Tortosa – miasto jak Barcelona?
Tortosa – miasto jak Barcelona? Dlaczego?
Za czasów rzymskich, gdy miasto nazywało się Dertosa, było wielkości Barcina (dzisiejszej Barcelony) … I na tym koniec podobieństw! Dziś jest nadal miasteczkiem, a nie metropolią jak Barcelona.
Miasto ma wiele zabytków z wielu epok, od antycznych, poprzez średniowieczne, renesansowe, aż po budynki współczesne. Wjeżdżając do miasta od strony morza, warto zatrzymać się w informacji turystycznej, bo później w mieście trudno taką znaleźć. My nie zatrzymaliśmy się sądząc, że w cantrum coś znajdziemy, więc znów początkowo błądzimy.

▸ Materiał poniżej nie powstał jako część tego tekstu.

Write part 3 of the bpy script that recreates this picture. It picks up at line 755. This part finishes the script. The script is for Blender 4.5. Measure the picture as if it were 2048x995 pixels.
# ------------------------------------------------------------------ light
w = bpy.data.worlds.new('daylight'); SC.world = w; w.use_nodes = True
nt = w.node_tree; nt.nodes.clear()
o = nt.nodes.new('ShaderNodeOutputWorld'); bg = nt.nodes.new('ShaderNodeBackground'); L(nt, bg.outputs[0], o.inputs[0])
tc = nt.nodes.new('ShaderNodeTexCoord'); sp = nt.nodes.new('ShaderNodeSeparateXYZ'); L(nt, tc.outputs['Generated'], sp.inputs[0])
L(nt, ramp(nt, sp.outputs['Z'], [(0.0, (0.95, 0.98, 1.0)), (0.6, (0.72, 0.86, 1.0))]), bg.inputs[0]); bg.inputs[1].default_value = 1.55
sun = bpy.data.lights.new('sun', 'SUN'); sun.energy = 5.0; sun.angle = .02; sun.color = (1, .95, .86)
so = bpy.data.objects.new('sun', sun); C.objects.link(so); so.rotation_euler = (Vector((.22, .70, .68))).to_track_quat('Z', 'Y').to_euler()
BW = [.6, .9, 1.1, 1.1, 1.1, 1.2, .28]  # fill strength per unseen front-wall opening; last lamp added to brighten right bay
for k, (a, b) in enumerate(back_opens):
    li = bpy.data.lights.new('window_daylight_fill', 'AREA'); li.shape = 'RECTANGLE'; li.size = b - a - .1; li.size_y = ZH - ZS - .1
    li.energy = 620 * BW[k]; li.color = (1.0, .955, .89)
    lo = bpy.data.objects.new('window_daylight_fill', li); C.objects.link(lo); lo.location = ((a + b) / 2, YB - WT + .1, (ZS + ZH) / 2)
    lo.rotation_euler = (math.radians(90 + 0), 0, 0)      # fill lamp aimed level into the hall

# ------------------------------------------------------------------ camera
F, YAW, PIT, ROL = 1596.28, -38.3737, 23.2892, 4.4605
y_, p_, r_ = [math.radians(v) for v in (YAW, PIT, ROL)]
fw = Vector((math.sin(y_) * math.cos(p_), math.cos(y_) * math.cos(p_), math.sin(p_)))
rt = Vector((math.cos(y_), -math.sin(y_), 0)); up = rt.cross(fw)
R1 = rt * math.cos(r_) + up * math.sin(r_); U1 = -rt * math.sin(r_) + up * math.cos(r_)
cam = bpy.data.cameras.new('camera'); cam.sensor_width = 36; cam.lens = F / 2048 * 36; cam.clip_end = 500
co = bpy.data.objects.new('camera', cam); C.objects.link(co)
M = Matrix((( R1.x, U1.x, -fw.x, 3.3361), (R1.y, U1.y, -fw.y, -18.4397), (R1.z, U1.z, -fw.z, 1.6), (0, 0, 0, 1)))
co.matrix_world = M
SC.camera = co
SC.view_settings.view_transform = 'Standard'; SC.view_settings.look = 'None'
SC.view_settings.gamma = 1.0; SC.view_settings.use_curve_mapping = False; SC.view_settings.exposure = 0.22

Co to jest, nie wiemy do dziś:
Na szczęście jakaś dobra dusza ratuje nas informacją, że w Muzeum tortosy znajdziemy to czego szukamy.
I rzeczywiście, można tam dostać mapkę i podstawową wiedzę.
Ruszamy więc do zamku
Z zamku, który jest na wzgórzu widać dachy starego miasta i zakola rzeki Ebro.
Widać też największą perełkę miasta: gotycką katedrę, której budowa trwała 200 lat
i inne ciekawe budynki,
Zamek to obecnie restauracja i hotel
Aby zejść ze wzgórza, wybraliśmy drogę na skróty, przez starówkę, którą wcześniej oglądaliśmy z góry.
Jakież było nasze zdziwienie, gdy zamiast typowych dla takich miasteczek, odrestaurowanych kamienic, zobaczyliśmy ruiny!
Cała dzielnica jest w opłakanym stanie. Wrażenie jest takie, jakby miasteczko było tuż po wojnie.
Za to zamek z dołu wygląda dobrze.
Gdy dochodzimy do katedry, krajobraz znów diametralnie się zmienia. Przy katedrze jest czysto i nie jest źle jeśli chodzi o stan budynku, choć myślę, że tu też ręka konserwatora by się przydała.
wciąż widać sąsiedztwo:
A może ktoś chętny na zakup nieruchomości, w stanie „do niewielkiego remontu”
Tu katedra od frontu, też imponująca.
Do końca pobytu w Tortosie nie mogliśmy się nadziwić skąd takie kontrasty:
z jednej strony niesamowite zabytki (i piękne widoki), z drugiej, budynki popadające w ruinę.
Po powrocie do domu próbowałam dowiedzieć się więcej i znalazłam informację, że stare miasto w Tortosie znajduje się na liście Zabytków Historyczno-Artystycznych Hiszpanii i jest w trakcie długotrwałej renowacji.
Hmm, ciekawe jak przeprowadzić RENOWACJĘ czegoś, co ma tylko skrawki piwnic?
Myślę, że wrócimy tam jeszcze raz, sprawdzić jak się przeprowadza tak skomplikowane RENOWACJE.